- What is being asked -
Below this line is a listing that includes pictures. Copy exactly, and only, the lines from the one containing "Build this scene" through the one containing "R = math.radians"; the pictures do not go in the copy.

- Entries -
----
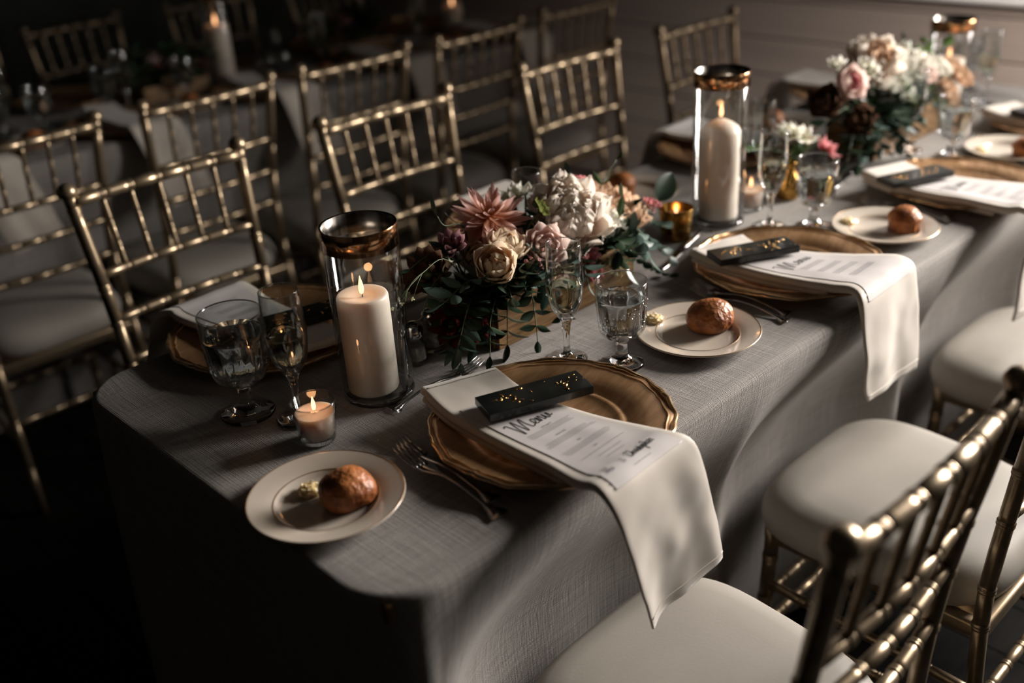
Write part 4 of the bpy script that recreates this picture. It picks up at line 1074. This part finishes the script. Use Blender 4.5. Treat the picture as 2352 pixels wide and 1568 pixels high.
----
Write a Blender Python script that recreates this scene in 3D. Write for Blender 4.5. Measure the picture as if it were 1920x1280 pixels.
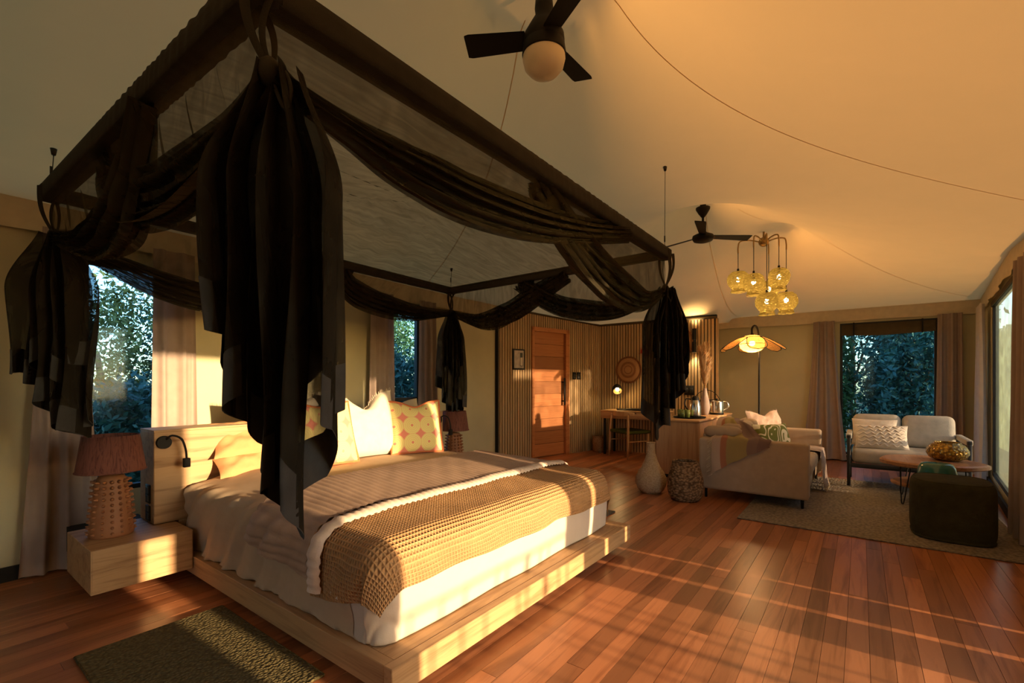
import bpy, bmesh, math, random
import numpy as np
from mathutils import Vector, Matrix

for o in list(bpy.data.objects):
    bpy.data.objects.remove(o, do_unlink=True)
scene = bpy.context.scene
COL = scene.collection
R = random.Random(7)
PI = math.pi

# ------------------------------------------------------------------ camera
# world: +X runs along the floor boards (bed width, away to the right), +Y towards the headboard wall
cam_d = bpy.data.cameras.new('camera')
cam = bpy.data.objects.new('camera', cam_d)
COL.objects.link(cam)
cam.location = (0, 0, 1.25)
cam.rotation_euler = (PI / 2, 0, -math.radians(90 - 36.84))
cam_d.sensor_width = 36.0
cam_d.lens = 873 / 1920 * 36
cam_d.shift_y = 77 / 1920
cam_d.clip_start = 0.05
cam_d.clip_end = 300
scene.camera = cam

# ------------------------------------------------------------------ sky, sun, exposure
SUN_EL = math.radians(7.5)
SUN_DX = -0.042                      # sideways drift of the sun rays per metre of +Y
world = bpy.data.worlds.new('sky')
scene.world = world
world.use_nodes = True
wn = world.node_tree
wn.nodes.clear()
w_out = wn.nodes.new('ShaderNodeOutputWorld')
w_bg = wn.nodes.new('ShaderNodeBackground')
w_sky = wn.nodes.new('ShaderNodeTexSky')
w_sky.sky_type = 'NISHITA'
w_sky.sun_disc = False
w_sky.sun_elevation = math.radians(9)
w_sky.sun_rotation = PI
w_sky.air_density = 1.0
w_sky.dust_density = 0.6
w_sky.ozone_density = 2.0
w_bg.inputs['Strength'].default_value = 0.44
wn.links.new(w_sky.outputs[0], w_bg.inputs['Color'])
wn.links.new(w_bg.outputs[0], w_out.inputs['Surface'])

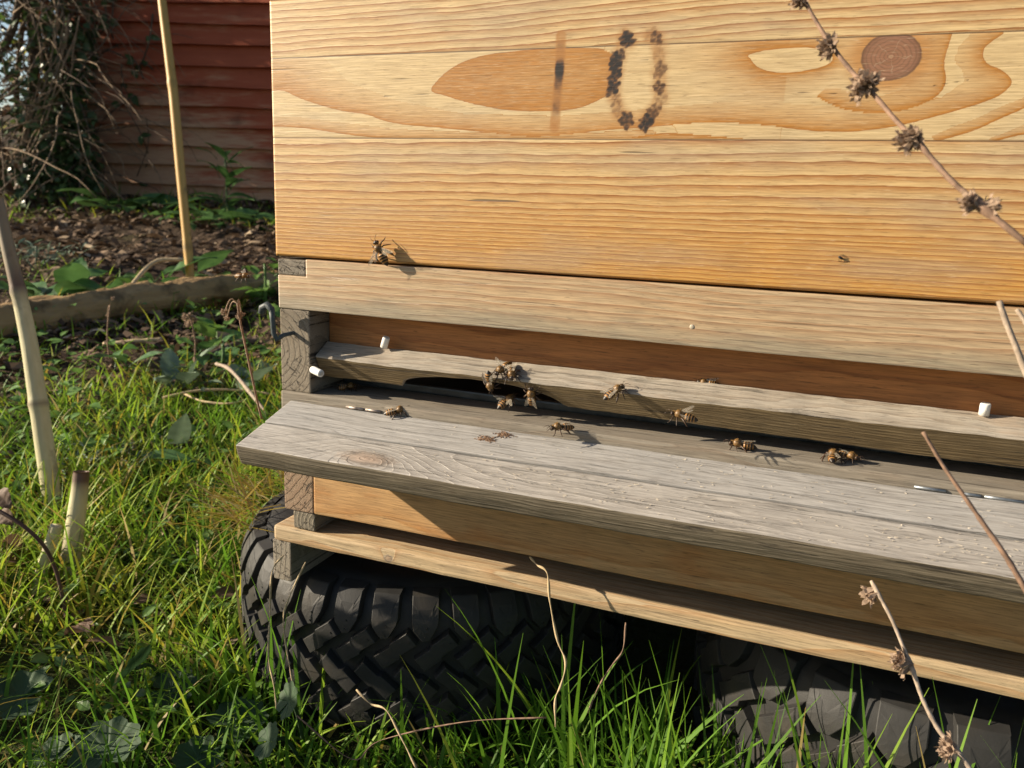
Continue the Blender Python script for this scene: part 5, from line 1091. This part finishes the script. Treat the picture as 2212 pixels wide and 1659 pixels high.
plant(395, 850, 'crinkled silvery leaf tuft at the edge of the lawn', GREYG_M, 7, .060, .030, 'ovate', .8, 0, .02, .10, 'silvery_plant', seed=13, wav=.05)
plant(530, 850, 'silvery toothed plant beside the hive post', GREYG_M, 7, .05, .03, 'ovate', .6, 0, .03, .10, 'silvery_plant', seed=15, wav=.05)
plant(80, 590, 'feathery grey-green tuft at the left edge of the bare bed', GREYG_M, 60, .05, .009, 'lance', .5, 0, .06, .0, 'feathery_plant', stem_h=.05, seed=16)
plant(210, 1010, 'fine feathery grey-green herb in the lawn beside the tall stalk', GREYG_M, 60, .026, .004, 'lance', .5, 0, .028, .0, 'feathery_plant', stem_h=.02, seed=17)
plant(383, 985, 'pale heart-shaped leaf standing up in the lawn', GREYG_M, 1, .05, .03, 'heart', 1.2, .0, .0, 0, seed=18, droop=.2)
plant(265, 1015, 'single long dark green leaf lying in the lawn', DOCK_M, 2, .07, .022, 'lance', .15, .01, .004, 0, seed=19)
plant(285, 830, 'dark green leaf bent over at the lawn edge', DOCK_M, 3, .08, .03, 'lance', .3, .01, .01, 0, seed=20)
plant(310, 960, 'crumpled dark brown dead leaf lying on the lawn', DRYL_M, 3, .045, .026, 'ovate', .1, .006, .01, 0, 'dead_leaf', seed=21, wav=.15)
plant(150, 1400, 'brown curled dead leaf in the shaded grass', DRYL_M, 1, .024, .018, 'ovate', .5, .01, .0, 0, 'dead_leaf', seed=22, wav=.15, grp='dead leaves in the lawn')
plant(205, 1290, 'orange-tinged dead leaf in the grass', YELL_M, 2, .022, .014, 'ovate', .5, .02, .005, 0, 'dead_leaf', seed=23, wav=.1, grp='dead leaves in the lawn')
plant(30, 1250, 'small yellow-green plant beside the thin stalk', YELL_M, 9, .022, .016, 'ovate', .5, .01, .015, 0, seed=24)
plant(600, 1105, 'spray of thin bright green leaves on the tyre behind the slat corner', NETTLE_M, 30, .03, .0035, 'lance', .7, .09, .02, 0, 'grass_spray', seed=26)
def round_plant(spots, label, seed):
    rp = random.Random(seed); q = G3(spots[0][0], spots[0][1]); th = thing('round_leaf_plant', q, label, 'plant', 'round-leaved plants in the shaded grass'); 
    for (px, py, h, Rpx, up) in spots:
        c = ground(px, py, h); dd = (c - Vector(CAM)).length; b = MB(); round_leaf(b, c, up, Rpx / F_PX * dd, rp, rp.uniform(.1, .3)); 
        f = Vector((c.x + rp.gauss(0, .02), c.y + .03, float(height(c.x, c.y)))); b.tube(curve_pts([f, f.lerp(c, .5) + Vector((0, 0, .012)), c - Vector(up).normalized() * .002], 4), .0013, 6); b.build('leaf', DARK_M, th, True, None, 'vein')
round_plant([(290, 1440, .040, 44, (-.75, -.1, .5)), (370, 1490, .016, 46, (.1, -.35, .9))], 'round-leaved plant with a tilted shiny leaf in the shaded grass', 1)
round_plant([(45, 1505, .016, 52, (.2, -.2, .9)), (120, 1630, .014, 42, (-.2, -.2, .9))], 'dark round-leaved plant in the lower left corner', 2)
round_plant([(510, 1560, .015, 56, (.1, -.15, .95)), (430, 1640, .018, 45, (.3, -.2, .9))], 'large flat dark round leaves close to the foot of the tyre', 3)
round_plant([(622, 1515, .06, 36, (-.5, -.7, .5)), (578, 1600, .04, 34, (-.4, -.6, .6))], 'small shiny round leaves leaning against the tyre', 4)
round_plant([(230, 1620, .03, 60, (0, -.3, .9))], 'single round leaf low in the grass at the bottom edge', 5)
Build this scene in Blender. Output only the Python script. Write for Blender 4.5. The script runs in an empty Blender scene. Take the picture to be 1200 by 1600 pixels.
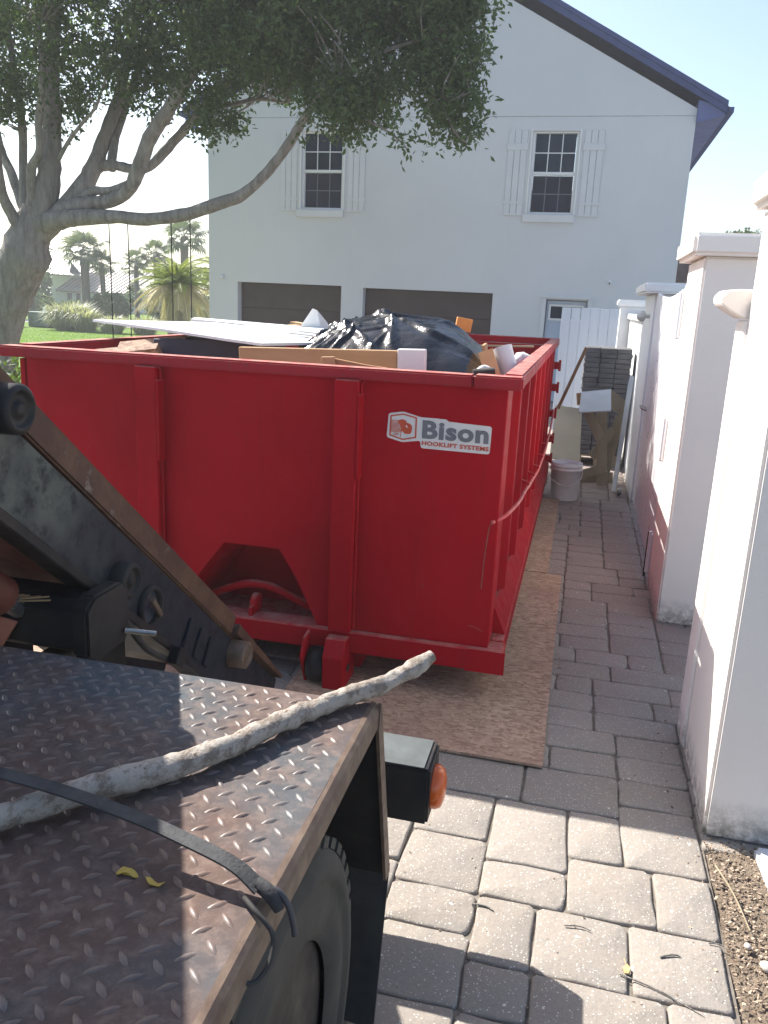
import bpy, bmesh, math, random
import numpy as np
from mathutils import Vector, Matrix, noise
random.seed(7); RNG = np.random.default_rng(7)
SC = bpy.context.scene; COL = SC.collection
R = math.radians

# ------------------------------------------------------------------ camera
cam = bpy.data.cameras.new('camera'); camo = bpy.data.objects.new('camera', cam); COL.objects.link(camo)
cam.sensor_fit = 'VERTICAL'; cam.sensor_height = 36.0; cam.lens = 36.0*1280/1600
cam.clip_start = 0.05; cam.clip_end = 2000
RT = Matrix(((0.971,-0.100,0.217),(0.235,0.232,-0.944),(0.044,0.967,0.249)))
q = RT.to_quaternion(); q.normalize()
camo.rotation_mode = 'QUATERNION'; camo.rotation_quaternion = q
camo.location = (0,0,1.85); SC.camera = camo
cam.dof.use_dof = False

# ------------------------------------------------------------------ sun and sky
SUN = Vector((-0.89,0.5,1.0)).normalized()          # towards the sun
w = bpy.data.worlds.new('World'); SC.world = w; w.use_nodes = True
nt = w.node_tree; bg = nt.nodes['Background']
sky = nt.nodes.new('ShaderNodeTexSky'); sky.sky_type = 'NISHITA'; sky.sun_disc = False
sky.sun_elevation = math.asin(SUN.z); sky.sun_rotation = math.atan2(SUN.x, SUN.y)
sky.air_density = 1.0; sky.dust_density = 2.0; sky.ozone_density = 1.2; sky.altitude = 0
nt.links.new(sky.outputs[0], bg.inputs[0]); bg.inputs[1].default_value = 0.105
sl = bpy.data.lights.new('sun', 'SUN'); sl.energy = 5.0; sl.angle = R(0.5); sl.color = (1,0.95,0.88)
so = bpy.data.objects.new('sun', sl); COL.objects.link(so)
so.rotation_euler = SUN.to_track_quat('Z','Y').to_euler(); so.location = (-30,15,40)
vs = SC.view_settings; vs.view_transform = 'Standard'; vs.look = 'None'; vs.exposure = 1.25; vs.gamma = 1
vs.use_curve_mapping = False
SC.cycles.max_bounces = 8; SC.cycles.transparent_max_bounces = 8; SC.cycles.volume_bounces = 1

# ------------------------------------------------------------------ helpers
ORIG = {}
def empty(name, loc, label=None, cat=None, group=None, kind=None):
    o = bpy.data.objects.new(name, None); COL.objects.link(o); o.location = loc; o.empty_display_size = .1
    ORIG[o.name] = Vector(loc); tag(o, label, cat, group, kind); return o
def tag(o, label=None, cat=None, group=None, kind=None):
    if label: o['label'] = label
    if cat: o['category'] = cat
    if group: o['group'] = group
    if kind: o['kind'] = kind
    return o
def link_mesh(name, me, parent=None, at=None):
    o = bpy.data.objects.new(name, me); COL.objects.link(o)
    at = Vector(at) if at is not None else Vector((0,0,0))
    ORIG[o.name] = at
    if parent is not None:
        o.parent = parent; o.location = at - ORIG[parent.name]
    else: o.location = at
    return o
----
- Expected answer -
Build this scene in Blender. Output only the Python script. Write for Blender 4.5. The script runs in an empty Blender scene. Take the picture to be 1200 by 1600 pixels.
import bpy, bmesh, math, random
import numpy as np
from mathutils import Vector, Matrix, noise
random.seed(7); RNG = np.random.default_rng(7)
SC = bpy.context.scene; COL = SC.collection
R = math.radians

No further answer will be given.